Friday, December 10

Sometimes too far seems to be my only destination

Billy Joel said it best.."Why do I always go to extremes?" back in the 80's, a decade of extremity to the extreme. Heck I even think "to the extreme" was a popular catch phrase back then, course I could be wrong. I was just a wee babe for half of the 10 year ME generation festival.

But I digress, my insurance went up $1200 dollars much to my disgust. So I've been not so silently fuming about it to mr.jack. I even called his car insurance people to get a quote that was much more than my new inflated one. So I just talked and talked about why oh why was my insurance going to be so very high. Mr.jack as usual was solid and firm with the "there is nothing you can do about it tonight so call them in the morning." So I did and it turns out I'm paying more for an accident I had, BIG SURPRISE. But because I'm now a MRS. my insurance went down signifigantly. WOOT! So instead of $1200 dollars extra I'm only going to pay $24 dollars more. *sigh* What a relief!

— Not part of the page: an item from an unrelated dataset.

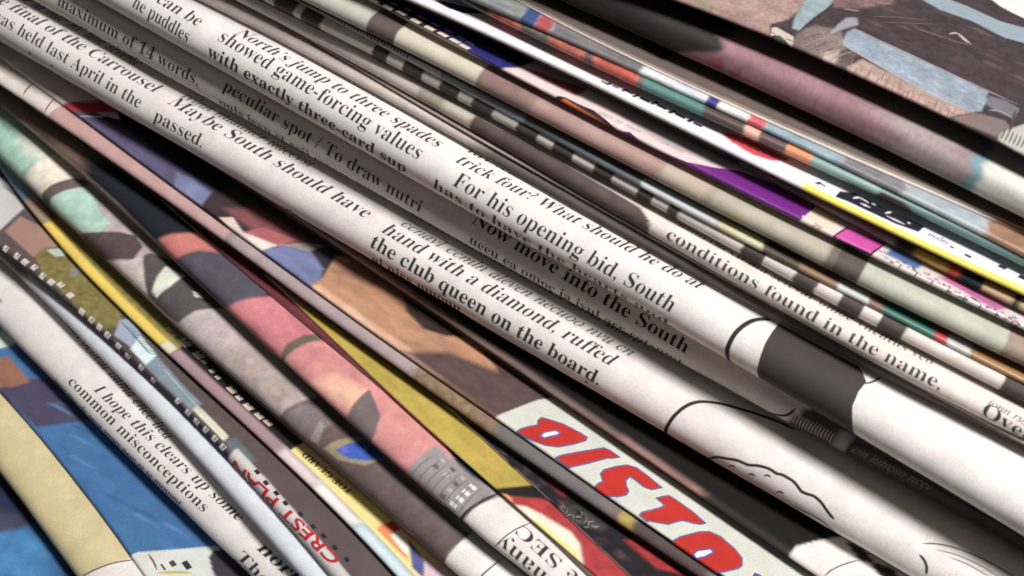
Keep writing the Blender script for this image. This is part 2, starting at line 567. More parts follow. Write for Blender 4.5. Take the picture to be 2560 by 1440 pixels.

So now that this major panic has past I can't help but wonder why do I have to get some extremely jittery and nervous about it? Why can't I just take mr.jack's solid advice and wait until tomorrow when I'm sure to get the answer from an insurance phone jockey on the East Coast? I'm starting to notice a pattern in my life that I swing from one extreme to another and I can't help but wonder why? I mean sure my life is pretty exciting with it's course of high highs and low lows but what about enjoy some midwest flatness? (This from the girl who left the midwest for more scenic, high adventure country.) I suppose even my choice of moving to CA could be viewed as trading in the mundane and safe for the more scary and possibly rewarding. So maybe it's not so much that "going too far, too high, or too low" is my only destination maybe it's that it's the only map I trust.

Either way I appreciate having a sage like mr.jack for a guide who reminds me not to lose my stomach in preparation for the next big hill. I certainly couldn't take on this ride by myself.